This article originally appeared in my Generation X-Tract column for Broadside, the George Mason University student newspaper.
Just about everyone working there is a member of that slacker-ridden race known as Generation X. Just about everyone working there has either a tattoo on their back, arm or forehead, or some sort of eye-catching facial piercing. Just about everyone working there wears all black all of the time and/or smokes like there’s no tomorrow. And just about everyone working there cares more about how hungry they are and what time it is, than whatever CD it is you happen to be trying to find.
Every now and then, a few of the employees will gather outside to smoke their cigarettes or discuss their weekend plans. Occasionally, an employee will venture into the bathroom to pass off ten minutes or so by washing his or her spotless face one or two times. But more often than not, Tower employees can be found either behind the register, ringing up the endless line of strange customers with various sorts of quarries and problems, or working in the aisles, ready to help the next shopper at the slightest sign of cluelessness.
It is easy, however, to pass these young men and women off as deviant youth, whose employment at Tower acts only as a necessary tool to train them responsibility and to keep them out of trouble. It is easy for these workers to fool unsuspecting patrons with their sluggish demeanor, friendly smiles and helpful words. Customers fail to notice the tired eyes behind the smiles and assume that these young people with yellow necklaces that say “I Work Here” slung around their necks are living only for the opportunity to help customers find songs with no titles and bands with no names. One never thinks to question what else is going on inside the skulls of these young faces.

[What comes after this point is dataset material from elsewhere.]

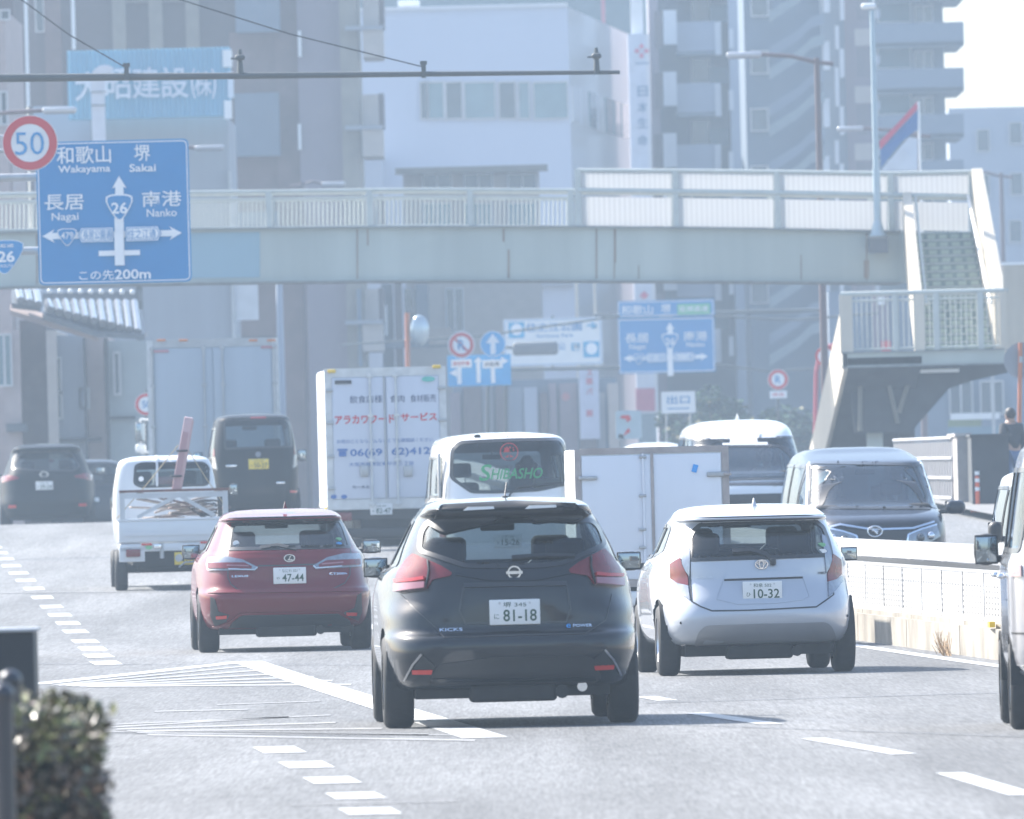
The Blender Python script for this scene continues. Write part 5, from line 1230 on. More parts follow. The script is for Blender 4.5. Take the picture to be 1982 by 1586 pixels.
# white park sign
s = Sign('direction_sign', 'white direction sign with blue lettering and a dark signal box in front', 'road sign', 395, 1070, 660)
s.plate(975, 616, 1166, 708, WHITEPAINT, r=.05); s.frame(977, 618, 1164, 706, 1.2, SIGNBLUE, r=.04)
CY = mat('sign_cyan', (.03, .35, .6), .5)
s.txt('住之江公園', 1072, 633, 17, SIGNBLUE, 108); s.txt('Suminoe Park', 1074, 650, 6, SIGNBLUE, 72); s.txt('→', 1146, 630, 14, CY, 20, bold=.05)
s.plate(984, 624, 1015, 655, CY, name='pictogram', r=.03, t=.004, lift=.008); s.disc(1000, 638, 11, SW, .014, 'pictogram_mark', .003)
s.txt('園', 1114, 672, 15, CY, 16, bold=.03); s.txt('公', 1088, 671, 14, SIGNBLUE, 14); s.plate(1129, 661, 1160, 692, CY, name='pictogram', r=.03, t=.004, lift=.008); s.disc(1145, 675, 11, SW, .014, 'pictogram_mark', .003)
MB().cyl(s.p(985, 716) + Vector((0, .1, 0)), s.p(1200, 712) + Vector((0, .1, 0)), .05, DPOLE).cyl(s.p(1070, 612) + Vector((0, .14, 0)), s.p(1070, 716) + Vector((0, .14, 0)), .04, DPOLE).build('support_arm', s.root)
s = Sign('traffic_signal', 'dark horizontal traffic signal seen from behind in front of the white sign', 'traffic light', 380, 1036, 675)
MB().rbox(s.p(1036, 675), (1.25, .2, .37), .16, mat('signal_grey', (.13, .14, .15), .6)).build('housing', s.root); MB().cyl(s.p(1036, 676), s.p(962, 672), .04, DPOLE).build('arm', s.root)
# lane signs
s = Sign('lane_sign', 'blue lane direction sign with three white arrows beside the box truck', 'road sign', 345, 926, 717)
LB = mat('sign_light_blue', (.04, .36, .7), .5)
s.plate(866, 687, 989, 747, LB, r=.02)
s.pts([(-8, -22), (0, -22), (0, 14), (-8, 14)], 893, 722, SW, name='arrow'); s.pts([(0, 8), (-14, 0), (0, -8)], 884, 722, SW, name='arrow'); s.lbox(888, 722, 10, 6, SW, name='arrow')
s.pts([(-4, -24), (4, -24), (4, 16), (9, 16), (0, 26), (-9, 16), (-4, 16)], 926, 717, SW, name='arrow'); s.pts([(-4, -24), (4, -24), (4, 22), (-4, 22)], 954, 718, SW, name='arrow'); s.pts([(0, 8), (14, 0), (0, -8)], 970, 699, SW, name='arrow')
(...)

Yet everyday, the average employee of Tower Records crams in a few hours of running register, shelving CDs, and pricing videos in the hope of earning enough modest funds to keep the charge card collectors at bay and to keep their hunk-of-junk automobiles running well enough to get them to work. Between classes, the employee travels back and forth from campus to Tower, clocking in and out, and wondering whether he or she will find the time to write that weekly one-page English paper or whether they must, once again, bite the bullet and accept an unflattering “F.”